However, too often our E-Drift can run wild. It even becomes the destructive expression of the same creative energy and unbridled force that launched our business in the first place. It’s when we don’t rein that energy in and give it positive direction that it dilutes our focus and undermines the growth of our company.
FOCUS, by contrast, is the ability of a business owner and his executive team to hone in on the handful of key issues that must be addressed in order to successfully grow their company. Once they have the key issues identified focus then shifts to their ability to concentrate on these items—not for a day, a week, or even a month, but for however long it takes until they’re accomplished. This is the Hedgehog Concept Jim Collins writes about in his book Good to Great. Too often, though, business owners try to focus on too many things and end up focusing on nothing.

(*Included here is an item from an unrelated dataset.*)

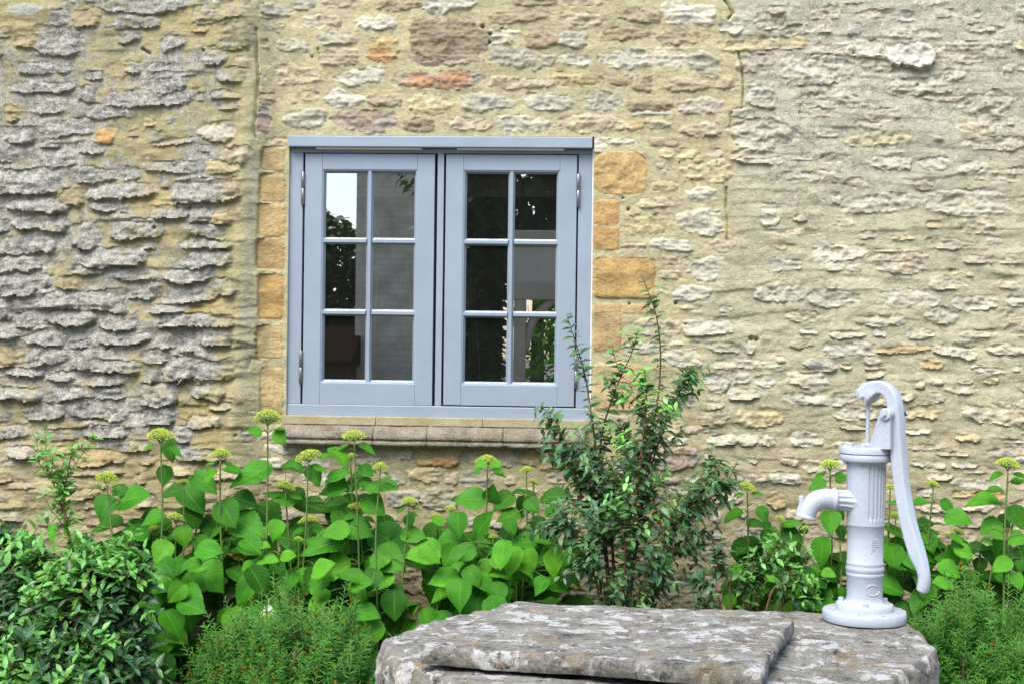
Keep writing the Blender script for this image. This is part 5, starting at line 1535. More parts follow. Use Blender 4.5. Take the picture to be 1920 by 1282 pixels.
def build_hydrangeas():
    # ---- large one on the left
    A0 = Hydrangea('leafy hydrangea against the lichen covered wall, beside the glossy shrub', atY(300, 1100, 5.3).x, [atY(x, 1200, 5.3).x for x in (230, 330, 420)])
    A1 = Hydrangea('largest hydrangea below the left casement, behind the feathery yew', atY(580, 1100, 5.3).x, [atY(x, 1200, 5.3).x for x in (480, 550, 620, 700)])
    class Both:
        rr = A0.rr
        pick = staticmethod(lambda px: A0 if px < 425 else A1)
        def flower(self, px, py, r, Y): self.pick(px).flower(px, py, r, Y)
        def stem(self, px, py, Y): self.pick(px).stem(px, py, Y)
        def leaf_px(self, px, *a): self.pick(px).leaf_px(px, *a)
        def finish(self): A0.finish(); A1.finish()
    A = Both()
    for (x, y, r) in [(502,787,27),(301,820,25),(413,854,20),(664,820,22),(578,858,24),(200,899,21),(535,915,20),(344,905,12),(330,973,18),(657,857,12),(713,876,14),(672,956,20),(578,979,19),(285,991,10),(501,990,7),(560,1011,9),(449,1046,14),(551,1107,17),(767,942,17)]:
        A.flower(x, y, r, A.rr.uniform(5.15, 5.33))
    for x, y in [(250,1010),(380,930),(450,960),(620,905),(700,1000),(640,1060),(400,1060),(300,1080),(520,1040),(730,1010)]:
        A.stem(x, y, A.rr.uniform(5.25, 5.4))
    LA = [(780,205,110,-85,0),(757,325,95,-95,1),(480,470,120,-110,1),(615,420,175,20,1),(565,390,90,-5,0),(480,552,160,185,0),(585,640,150,-60,1),(625,585,120,170,1),(700,520,110,-165,1),(795,645,145,-85,0),(845,605,95,-75,2),(890,430,165,-40,1),(800,390,120,190,0),(945,355,140,-30,1),(972,315,80,30,2),(870,500,130,150,0),(1050,500,140,-55,1),(1150,320,200,-155,1),(1060,295,90,165,1),(1130,435,120,-10,0),(1145,555,190,-20,1),(985,555,130,-20,0),(1285,420,145,155,1),(1365,430,100,-70,0),(1355,280,110,-15,0),(1448,320,105,-65,1),(1450,465,135,-10,0),(1530,380,130,-170,1),(1570,240,135,-40,2),(1560,318,130,20,1),(1690,365,85,-30,1),(1560,450,150,10,0),(1550,520,110,-80,0),(1540,578,130,190,2),(1480,640,185,-170,1),(1535,760,155,-140,2),(1655,868,135,-85,2),(1640,560,160,-12,1),(1340,610,150,160,1),(1268,575,100,-100,2),(1150,650,110,-20,1),(1218,642,62,0,2),(1020,670,120,-100,0),(960,680,120,-70,1),(905,700,150,20,1),(700,725,160,150,0),(610,785,140,175,1),(710,845,205,-155,2),(865,830,150,-60,2),(965,785,175,-35,2),(870,965,160,-65,1),(770,915,135,-110,1),(765,1095,115,-95,2),(850,1062,110,-80,1),(940,1085,110,5,1),(660,1082,115,-80,1),(585,1160,95,-140,2),(1082,975,145,5,1),(1032,958,110,55,2),(1060,840,130,-10,0),(1150,892,120,-70,1),(1180,815,62,-40,2),(1282,742,95,-20,1),(1240,800,105,-60,0),(1400,822,145,-110,2),(1540,832,125,-90,0),(1095,775,105,-30,1),(1000,900,135,-20,0),(370,642,125,170,0),(130,697,130,-170,0),(180,790,135,-120,0),(240,590,88,-100,2),(570,862,110,-60,1),(1330,690,80,10,2),(1155,737,82,10,2),(1600,480,110,-30,0),(1500,230,60,20,1),(1170,118,70,170,2),(1292,148,80,-55,2),(940,640,110,-30,1),(1700,640,120,-40,0),(1720,760,120,-100,1),(1600,930,110,-60,0),(1350,900,100,-100,0),(1250,1010,110,-150,0),(1000,1060,100,-60,0),(690,980,110,-120,0),(500,700,100,-160,0),(1460,720,120,-30,0),(1290,860,100,-80,1),(1650,440,110,-150,1)]
    tile_leaves(A, LA, 0, 760, 2.456)
    LA2 = [(272,368,155,175,1),(252,460,120,-30,1),(150,360,120,-150,0),(60,575,120,195,2),(66,750,145,-150,2),(330,620,205,-20,1),(325,715,175,-25,1),(300,555,105,-80,0),(435,595,120,-5,1),(410,535,62,-80,1),(425,505,52,20,0),(250,842,115,-5,1),(215,300,80,-30,1),(340,925,75,60,1),(390,1000,100,-10,1),(430,935,62,60,2),(340,1020,95,-150,1),(210,930,90,-80,0),(300,700,110,-110,0)]
    tile_leaves(A, LA2, 600, 760, 2.456)
    topA = lambda x: float(np.interp(x, [150, 240, 330, 450, 560, 660, 760], [1080, 1000, 950, 950, 960, 960, 1010]))
    fillers(A, 170, 760, 960, 1270, 170, topA)
    for i in range(95):
        px = A.rr.uniform(215, 770); py = A.rr.uniform(topA(px) + 60, 1285)
        A.leaf_px(px, py, A.rr.uniform(42, 66), A.rr.choice([-90, -60, -120, -30, -150, 170, 10]) + A.rr.uniform(-25, 25), A.rr.choice((1, 1, 2, 0, 0)), A.rr.uniform(5.0, 5.24))
    A.finish()
    # ---- middle one in front of the stone sill
    B = Hydrangea('smaller hydrangea between the large one and the dark shrub, behind the slab', atY(930, 1100, 5.3).x, [atY(x, 1200, 5.3).x for x in (850, 920, 990, 1040)])
    for (x, y, r) in [(914,866,20),(845,955,12),(908,1011,10),(925,1006,9),(1001,905,11),(987,882,13),(992,990,11),(886,1040,8),(986,1069,11),(820,967,9)]:
        B.flower(x, y, r, B.rr.uniform(5.18, 5.36))
    for x, y in [(850,1020),(960,1000),(1040,1020),(900,1060),(1000,960)]:
        B.stem(x, y, B.rr.uniform(5.25, 5.4))
    LB = [(685,428,150,180,1),(790,405,88,80,1),(842,440,112,-145,1),(815,268,62,0,2),(738,270,62,180,2),(832,316,62,-10,0),(1092,415,150,10,0),(935,402,120,170,0),(1085,492,92,-10,1),(940,468,100,-90,0),(862,510,112,195,1),(755,540,135,60,1),(635,550,112,-90,1),(610,622,122,-10,1),(540,525,72,150,2),(470,675,165,190,2),(450,722,122,-20,1),(628,782,172,175,2),(580,858,145,195,2),(680,792,82,-140,2),(760,748,84,-90,2),(795,860,122,-60,2),(855,782,132,-10,2),(965,712,105,-70,2),(1065,702,112,-10,1),(1070,848,125,-100,1),(1030,616,82,0,1),(930,622,122,170,1),(700,702,62,-90,2),(832,720,92,-20,2),(905,862,130,-30,0),(990,812,62,0,2),(1152,686,84,0,0),(1130,772,84,-40,1),(570,922,82,-80,1),(720,932,92,-20,1),(622,948,82,-170,1),(500,760,100,-120,0),(720,860,90,-80,0),(880,560,80,-60,1),(1000,560,100,-120,0),(660,640,90,-60,1),(980,460,80,-40,1),(770,640,110,-60,1),(900,690,110,-150,1),(1010,660,90,-60,0),(690,860,100,-60,0),(820,930,110,-20,1),(960,900,110,-60,0)]
    tile_leaves(B, LB, 600, 760, 2.456)
    fillers(B, 800, 1090, 1000, 1200, 85, None)
    for i in range(40): B.leaf_px(B.rr.uniform(800, 1080), B.rr.uniform(1030, 1180), B.rr.uniform(38, 58), B.rr.choice([-90, -60, -120, -30, -150]) + B.rr.uniform(-25, 25), B.rr.choice((1, 1, 2)), B.rr.uniform(5.02, 5.2))
    B.finish()
    # ---- right hand ones, either side of the pump
    Cc = Hydrangea('hydrangea under the pump spout, left of the pump barrel', atY(1480, 1100, 5.3).x, [atY(x, 1200, 5.3).x for x in (1420, 1480, 1550, 1600)])
    for (x, y, r) in [(1401,915,16),(1556,875,20),(1463,973,10),(1509,990,8)]:
        Cc.flower(x, y, r, Cc.rr.uniform(5.2, 5.36))
    for x, y in [(1560,1000),(1575,1015),(1465,1065),(1440,1060),(1530,1060)]:
        Cc.stem(x, y, Cc.rr.uniform(5.25, 5.4))
    LC = [(290,510,165,-145,1),(525,495,125,-65,1),(470,562,130,0,0),(925,275,135,-150,1),(1115,232,90,10,0),(745,562,150,15,1),(1030,555,180,-95,1),(1110,635,120,-80,0),(740,640,165,-10,0),(590,680,170,-60,1),(790,720,170,-55,0),(560,580,90,-30,0),(960,780,210,-100,1),(970,680,130,170,0),(1075,830,120,-20,0),(400,740,220,-150,0),(600,800,110,-55,2),(770,830,170,5,1),(600,880,130,-10,1),(690,740,90,-10,1),(760,900,140,10,0),(925,920,90,-60,1),(1020,940,110,-10,2),(1110,920,130,-100,0),(870,1055,150,-100,2),(590,980,110,10,2),(330,920,120,-20,2),(470,915,110,15,2),(760,1080,150,-120,1),(1125,1105,120,-60,1),(270,1160,120,-100,2),(500,1040,110,-60,1),(1040,1060,120,-100,0),(940,1140,110,-60,0),(640,1120,110,-100,0),(360,1040,90,-60,1),(1110,500,90,-60,0),(830,600,80,90,0)]
    tile_leaves(Cc, LC, 1300, 840, 4.006)
    fillers(Cc, 1370, 1600, 1040, 1220, 42, None)
    Cc.finish()
    D = Hydrangea('hydrangea behind the pump handle at the right edge', atY(1800, 1100, 5.3).x, [atY(x, 1200, 5.3).x for x in (1680, 1750, 1830, 1900)])
    for (x, y, r) in [(1669,915,11),(1679,968,13),(1750,909,13),(1890,873,22),(1797,998,12),(1888,995,8),(1802,1066,10)]:
        D.flower(x, y, r, D.rr.uniform(5.18, 5.36))
    for x, y in [(1700,1020),(1840,1010),(1900,960),(1930,1000),(1770,1040),(1860,1060)]:
        D.stem(x, y, D.rr.uniform(5.25, 5.4))
    LD = [(510,398,130,10,1),(710,435,120,-40,1),(795,525,190,-5,1),(305,410,80,170,1),(320,620,180,-20,0),(540,565,130,20,0),(565,650,150,15,1),(300,820,200,-80,1),(440,850,150,-60,1),(390,720,110,30,0),(975,390,250,175,1),(1075,310,120,10,1),(1240,245,100,15,1),(1230,520,180,-60,1),(1020,590,170,-150,1),(1090,640,120,-30,2),(1140,560,130,-60,0),(1225,680,140,-160,1),(790,690,140,-30,2),(840,780,150,-30,2),(930,750,170,20,0),(720,830,200,170,1),(730,915,170,-30,2),(1110,880,160,-150,2),(950,890,130,-100,0),(670,1000,150,175,2),(1020,800,120,-40,0),(1140,965,140,-20,1),(1235,1000,130,-70,2),(620,950,120,160,0),(820,860,110,-100,0),(1160,800,110,170,0),(1260,880,110,-100,1),(590,870,90,-80,1),(320,980,220,170,0),(420,1000,140,-20,0),(300,1060,90,-60,0),(250,700,100,-150,0),(490,740,130,-150,0),(640,720,120,-10,0),(740,780,110,-80,0),(1050,980,110,-30,0),(900,960,100,-10,1),(560,820,100,-60,0),(1010,700,90,-30,1)]
    tile_leaves(D, LD, 1600, 840, 4.006)
    fillers(D, 1660, 1960, 1020, 1200, 60, None)
    D.finish()
build_hydrangeas()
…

Here’s a story that illustrates my point: Some time ago I was working with a client facing the very real possibility of going out of business. This was an established, family owned, well respected company in their community. Where once their taxable earnings had placed the owners in the top 1% of North American income earners they were now staring down the barrel of a gun called insolvency. The focus that helped them to achieve earlier success had been diluted and decades of hard work were seriously threatened in just eighteen short months. The client had lost their way.

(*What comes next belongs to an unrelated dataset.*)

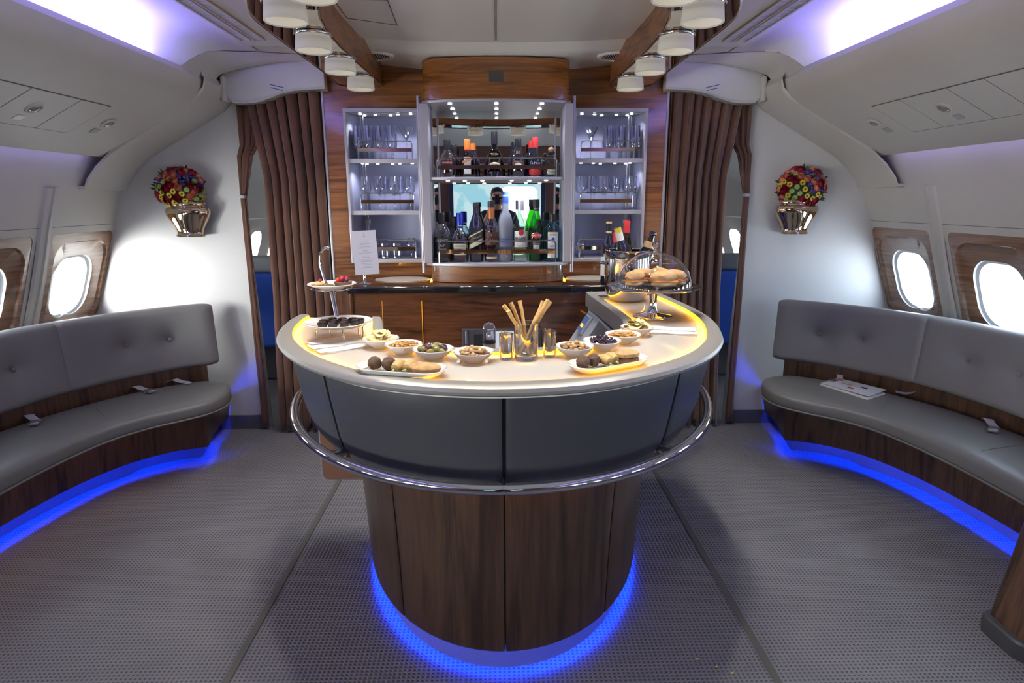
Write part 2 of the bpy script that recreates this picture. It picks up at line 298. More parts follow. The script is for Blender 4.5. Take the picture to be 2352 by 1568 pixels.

The owners committed to narrowing their focus to just three things: increase profitable sales by aggressively pursuing proven markets; eliminate all unnecessary expenses; speed up cash flow by shrinking invoicing time and by aggressively collecting outstanding receivables.
The good news is they recovered…but they know it’s a day-to-day challenge to stay focused on the key issues so they don’t find themselves reliving the same scenario.
You don’t have to wait until you’re facing tough times to gain your focus. Establish your focus early and maintain it diligently so you don’t find yourself faced with your own version of Groundhog Day.